Still from The Lighthouse (2006)

“Films are vulnerable,” says Daniel Bird, a France-based cinema specialist. For the past couple of decades, he has worked as a curator and programmer, helping organise and produce complicated restorations of rare films from Eastern Europe and Central Asia. Despite his original academic background in psychology and philosophy, he is now less involved in the critical analysis of the works and more interested in “the material aspect, the film as a physical object, a film which is produced by an institution […], which is manufactured, and which is then archived, which is bought, which is sold, which is lost, which decomposes.”
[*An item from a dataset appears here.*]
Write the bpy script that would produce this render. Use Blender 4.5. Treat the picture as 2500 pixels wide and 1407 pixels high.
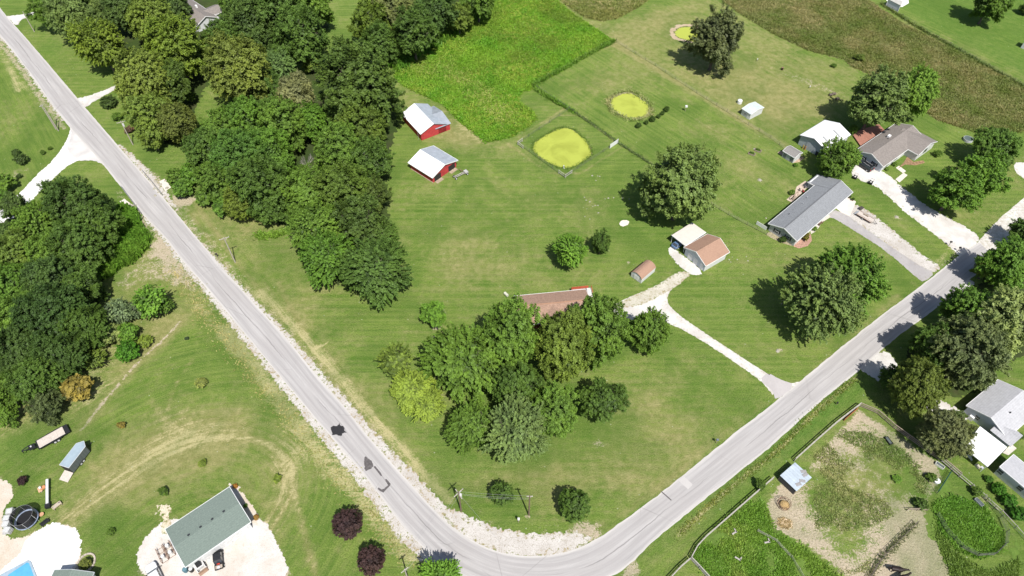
import bpy, math, random
import numpy as np
from mathutils import Vector, Matrix, Euler
R = math.radians
random.seed(7); rng = np.random.default_rng(7)
for o in list(bpy.data.objects): bpy.data.objects.remove(o, do_unlink=True)
scene = bpy.context.scene
# ---------------------------------------------------------------- camera
CAM_H = 125.0; FPX = 1667.0; PITCH = R(50)
cd = bpy.data.cameras.new('camera'); cam = bpy.data.objects.new('camera', cd)
scene.collection.objects.link(cam); scene.camera = cam
cam.location = (0, 0, CAM_H); cam.rotation_euler = (R(90) - PITCH, 0, 0)
cd.sensor_width = 36.0; cd.lens = 36.0 * FPX / 2500.0; cd.clip_start = 1.0; cd.clip_end = 6000
# ---------------------------------------------------------------- world and sun
SUN_EL = R(57.5); SUN_AZ = R(158.0)            # azimuth clockwise from +Y
w = bpy.data.worlds.new('World'); scene.world = w; w.use_nodes = True
nt = w.node_tree; bg = nt.nodes['Background']
sky = nt.nodes.new('ShaderNodeTexSky'); sky.sky_type = 'NISHITA'; sky.sun_disc = False
sky.sun_elevation = SUN_EL; sky.sun_rotation = SUN_AZ; sky.air_density = 1.0; sky.dust_density = 1.5
nt.links.new(sky.outputs[0], bg.inputs[0]); bg.inputs[1].default_value = 0.085
sl = bpy.data.lights.new('sun', 'SUN'); sl.energy = 4.9; sl.angle = R(0.53); sl.color = (1.0, 0.965, 0.90)
sun = bpy.data.objects.new('sun', sl); scene.collection.objects.link(sun)
sd = Vector((math.sin(SUN_AZ) * math.cos(SUN_EL), math.cos(SUN_AZ) * math.cos(SUN_EL), math.sin(SUN_EL)))
sun.rotation_euler = sd.to_track_quat('Z', 'Y').to_euler(); sun.location = (0, 0, 300)
scene.view_settings.view_transform = 'Standard'; scene.view_settings.look = 'None'
scene.view_settings.exposure = 0.43; scene.view_settings.gamma = 1.0
scene.render.engine = 'CYCLES'
scene.cycles.max_bounces = 5; scene.cycles.diffuse_bounces = 3; scene.cycles.transmission_bounces = 3
scene.cycles.glossy_bounces = 2; scene.cycles.transparent_max_bounces = 8

# ---------------------------------------------------------------- ground survey: photo point -> place on the ground
_c, _s = math.cos(PITCH), math.sin(PITCH)
def G(p, z=0.0):
    x = (p[0] - 1250) / FPX; y = -(p[1] - 703.5) / FPX
    r = (x, _c + _s * y, -_s + _c * y); t = (z - CAM_H) / r[2]
    return (r[0] * t, r[1] * t)
def PROJ(x, y, z):
    dz = z - CAM_H; zz = y * _c - dz * _s; yy = y * _s + dz * _c
    return (1250 + FPX * x / zz, 703.5 - FPX * yy / zz)
def PPM(p, z=0.0):                    # photo pixels per metre there
    x, y = G(p, z); return FPX / (y * _c - (z - CAM_H) * _s)
# ---------------------------------------------------------------- noise, distance fields
def vnoise(x, y, seed=0):
    xi = np.floor(x).astype(np.int64); yi = np.floor(y).astype(np.int64); xf = x - xi; yf = y - yi
    def h(a, b):
        n = (a * 374761393 + b * 668265263 + seed * 974634777) & 0x7fffffff
        n = ((n ^ (n >> 13)) * 1274126177) & 0x7fffffff
        n = (n ^ (n >> 16)) & 0xffff
        return n / 65535.0
    u = xf * xf * (3 - 2 * xf); v = yf * yf * (3 - 2 * yf)
    return (h(xi, yi) * (1 - u) + h(xi + 1, yi) * u) * (1 - v) + (h(xi, yi + 1) * (1 - u) + h(xi + 1, yi + 1) * u) * v
def fbm(x, y, seed=0, o=3):
    s = 0; a = 1; t = 0
    for i in range(o): s = s + a * vnoise(x * 2 ** i, y * 2 ** i, seed + i); t += a; a *= .55
    return s / t
def seg_dist(X, Y, pts, closed):
    d = np.full(X.shape, 1e9); n = len(pts)
    for i in range(n if closed else n - 1):
        a = pts[i]; b = pts[(i + 1) % n]; vx, vy = b[0] - a[0], b[1] - a[1]; L = vx * vx + vy * vy + 1e-9
        t = np.clip(((X - a[0]) * vx + (Y - a[1]) * vy) / L, 0, 1)
        d = np.minimum(d, (X - a[0] - t * vx) ** 2 + (Y - a[1] - t * vy) ** 2)
    return np.sqrt(d)
def sdf(X, Y, pts):
    d = seg_dist(X, Y, pts, True); ins = np.zeros(X.shape, bool); n = len(pts)
    for i in range(n):
        a = pts[i]; b = pts[(i + 1) % n]
        c = ((a[1] > Y) != (b[1] > Y))
        xx = (b[0] - a[0]) * (Y - a[1]) / ((b[1] - a[1]) if abs(b[1] - a[1]) > 1e-9 else 1e-9) + a[0]
        ins ^= c & (X < xx)
    return np.where(ins, d, -d)
def W(px): return [G(p) for p in px]
def smooth_poly(pts, it=2, closed=True):
    for _ in range(it):
        q = []; n = len(pts)
        for i in range(n if closed else n - 1):
            a = pts[i]; b = pts[(i + 1) % n]
            q += [(a[0] * .75 + b[0] * .25, a[1] * .75 + b[1] * .25), (a[0] * .25 + b[0] * .75, a[1] * .25 + b[1] * .75)]
        if not closed: q = [pts[0]] + q + [pts[-1]]
        pts = q
    return pts
# ---------------------------------------------------------------- materials
def rgba(c): return (c[0], c[1], c[2], 1)
def N(nt, t, **k):
    n = nt.nodes.new(t)
    for a, b in k.items():
        if a.startswith('i_'):
            key = a[2:]; key = int(key) if key.isdigit() else key.replace('_', ' ')
            n.inputs[key].default_value = b
        else: setattr(n, a, b)
    return n
def newmat(name):
    m = bpy.data.materials.new(name); m.use_nodes = True; nt = m.node_tree; b = nt.nodes['Principled BSDF']
    b.inputs['Specular IOR Level'].default_value = .25
    return m, nt, b
def noise_tex(nt, scale, detail=3, rough=.55, vec=None, dist=0.0):
    n = N(nt, 'ShaderNodeTexNoise'); n.inputs['Scale'].default_value = scale; n.inputs['Detail'].default_value = detail
    n.inputs['Roughness'].default_value = rough; n.inputs['Distortion'].default_value = dist
    if vec is not None: nt.links.new(vec, n.inputs['Vector'])
    return n.outputs['Fac']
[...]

Films made in Eastern Europe and Central Asia are often more vulnerable to decay than their Western counterparts, generally due to a lack of funding. Somewhat counterintuitively, it is often the films that were produced after the fall of the Soviet Union that suffer most. Under socialism, films belonged to the state and were safely stored and maintained with public money — but this system soon disappeared in the capitalist era. The Lighthouse (2006), the debut feature of an Armenian-Russian director Maria Saakyan, is an extreme example of a post-Soviet film whose preservation was neglected for almost too long. The movie’s original negatives were lost, and, even though post-production was done digitally, the files were so old that they could no longer be opened on contemporary computers. It is only thanks to a new restoration that The Lighthouse was screened at the Rotterdam Film Festival and at New York’s Lincoln Center, and is now available to watch online.
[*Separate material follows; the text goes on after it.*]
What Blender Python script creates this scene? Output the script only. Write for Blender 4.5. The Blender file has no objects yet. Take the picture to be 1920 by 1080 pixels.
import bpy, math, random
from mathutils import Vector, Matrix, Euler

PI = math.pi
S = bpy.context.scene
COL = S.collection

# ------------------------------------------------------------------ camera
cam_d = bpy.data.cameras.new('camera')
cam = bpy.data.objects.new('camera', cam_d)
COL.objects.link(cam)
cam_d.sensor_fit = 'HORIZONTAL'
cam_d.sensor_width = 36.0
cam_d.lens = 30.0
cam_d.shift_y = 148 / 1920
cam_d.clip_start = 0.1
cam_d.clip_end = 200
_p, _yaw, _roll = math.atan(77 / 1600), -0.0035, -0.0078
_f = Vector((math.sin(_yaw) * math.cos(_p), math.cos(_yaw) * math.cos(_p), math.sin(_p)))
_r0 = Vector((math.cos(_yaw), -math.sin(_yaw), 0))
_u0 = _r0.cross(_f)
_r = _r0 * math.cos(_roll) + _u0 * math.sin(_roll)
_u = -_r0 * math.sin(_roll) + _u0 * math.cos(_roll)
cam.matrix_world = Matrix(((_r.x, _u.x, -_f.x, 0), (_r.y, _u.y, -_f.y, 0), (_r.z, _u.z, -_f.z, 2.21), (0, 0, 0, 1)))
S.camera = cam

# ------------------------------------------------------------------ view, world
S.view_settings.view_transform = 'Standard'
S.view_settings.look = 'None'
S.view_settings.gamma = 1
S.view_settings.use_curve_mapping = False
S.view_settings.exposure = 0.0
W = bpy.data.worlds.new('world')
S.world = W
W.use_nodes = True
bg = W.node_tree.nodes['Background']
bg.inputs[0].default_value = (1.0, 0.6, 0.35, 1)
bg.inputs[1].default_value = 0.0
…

Still from The Games of Angels (1964)

Still from The Games of Angels (1964)

Even when the films are safely archived, state or private institutions often have to choose which will be restored and put back into distribution, and which will languish in the archives. Sometimes, this choice can be somewhat arbitrary. Bird’s first restoration project was of the films of Walerian Borowczyk, a Polish-French director famous for his explicit erotic art films. Borowczyk’s oeuvre had been sidelined by Polish institutions, which put the films in danger of decay. But perhaps even worse was that this indifference left the films unavailable to screen, digitise, or put online — and without an audience, the works would have eventually been forgotten and erased from the canon. Thanks to the efforts of a handful of enthusiasts, Borowczyk’s films have since been restored independently without money from the Polish state, and were screened at the Pompidou Centre in 2017. The new release allowed historians to reframe and repackage the movies with the archival materials and new research that ensured these films a place among European classics. Philosophically, Bird recognises that artworks inevitably fall in and out of fashion: there may come a time when Borowczyk is no longer considered a genius director. Still, he says, all films deserve to be made available: “safe, digitised, accessible, and seen by viewers, curators, and historians.”

Still from Kyiv Frescoes (1966)

Still from Kyiv Frescoes (1966)

Another peculiar complication in the post-Soviet space is that countries may own the rights to the pictures that were produced on their territory, but the prints — often the only copies that remain — are still stored in Moscow’s Gosfilmofond archive. The work on three short films by Sergei Parajanov — Hakob Hovnatanyan (1967), Kyiv Frescoes (1966), and Arabesques on the Theme of Pirosmani (1986) — was a truly global operation. Produced in Armenia, Ukraine, and Georgia, the Parajanov Triptych were found in Russia’s Gosfilmofond, scanned and restored in Poland, and printed in the UK — for the new prints to enter the collections of the Pompidou Centre in Paris and MoMA in New York City. Sometimes, as Bird has noticed, the only thing that the different people working on the films — film historians, curators, laboratory specialists, and bureaucrats — have in common is their love for them. “It does not matter where you’re from or where your politics lie, good cinema is good cinema,” says Bird.

Still from Arabesques on the Theme of Pirosmani (1986)

Still from Arabesques on the Theme of Pirosmani (1986)

Activists are now trying to ensure that viewers and curators from across the world have the ability and support to revive old films from their own national canons, so that they do not have to rely on outside forces or other nations to secure restoration funding. Bird himself has launched the Hamo Bek-Nazarov project, focusing on the cinema of Transcaucasia and Central Asia. Named after a 20th century Armenian actor, writer, and director, the project seeks to bring together the specialists from the region, creating a network of professionals who one day won’t have to rely on either Russian institutions or Western companies. So far, the project has seen the restoration of The Lighthouse and of the three shorts by Parajanov. The work was done internationally, but with crucial support and involvement from the films’ home countries. Bird says that virtually everyone he has worked with in this part of the region has been generous, helpful, and enthusiastic. He particularly notes the previous and the current directors of the Dovzhenko Centre in Ukraine, Ivan Kozlenko and Oleksandr Prokopenko; Khatuna Khundadze and Giirgi Kharebava, joint directors of Georgian Film Studio; and Shushanik Mirzakhanyan, the director of the National Cinema Centre of Armenia, whose help was invaluable for these restorations. Bird expects that in the future, the restored films will draw more local curators as well: “Nothing gives me more pleasure than being approached by a curator who wants to programme The Lighthouse or the [Parajanov] shorts in a specific way,” he says. He hopes that film specialists from the region will bring a fresh perspective to the table, seeing and exposing unexpected connections with other films, including them in art projects and exhibitions, and breathing new life into these classic films.